Sometimes I can’t make heads or tails of an album, and it’s a good thing. Those can be the albums that stretch your whole idea of what’s aesthetically satisfying about music. Then there’s Trophies by The Box Flower, known to his mom as Daniel Weston Payne. I can tell he’s an artist because the CD comes in a woodcut printed sleeve and includes a booklet with the lyrics printed with hand-set type. The packaging itself is a work of art, made in a limited edition of 89 copies.

The music itself is nice enough, with a nice contrast between distorted electronic beats and polite pop songs. The lyrics, though, strike an odd note. The most arresting images feel a little unsettling, as on “The Flood,” when he sings “the springtime breeze smells like stolen spit and selfish betrayal.” It’s a breakup song, and it’s perfectly okay to express bitterness or unresolved emotional conflict, but I can’t get any purchase on that simile. Who would steal spit? What would (or could) selfish betrayal smell like?

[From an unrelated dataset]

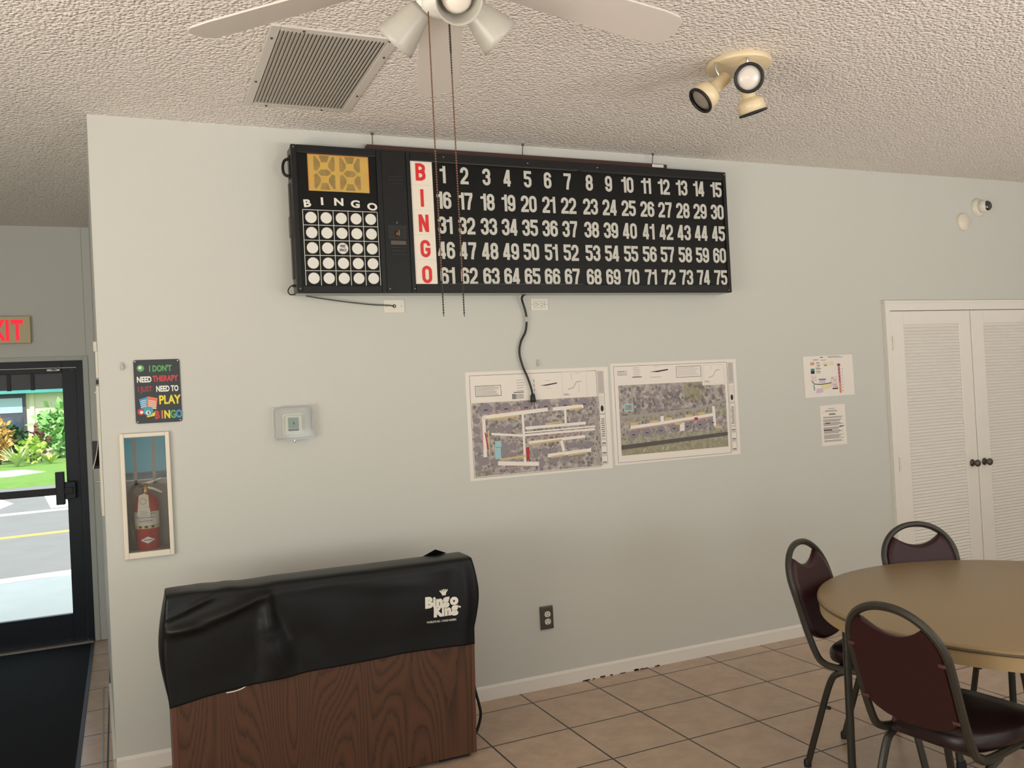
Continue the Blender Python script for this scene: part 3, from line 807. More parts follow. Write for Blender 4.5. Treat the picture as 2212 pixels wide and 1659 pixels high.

I do like his whistling, though, especially on “Hide and Seek.” The close harmony, simple melody, and spare lyric hang together and feel emotionally genuine. “Indian Summer” is pretty okay as well, with a driving drum machine beat and an odd (in a good way) use of Autotune.

Maybe I’m just the wrong guy to be listening to this CD, because everything about it should add up to something, and I’m totally missing it. It’s definitely not bad, but honestly I don’t know what the hell it really is.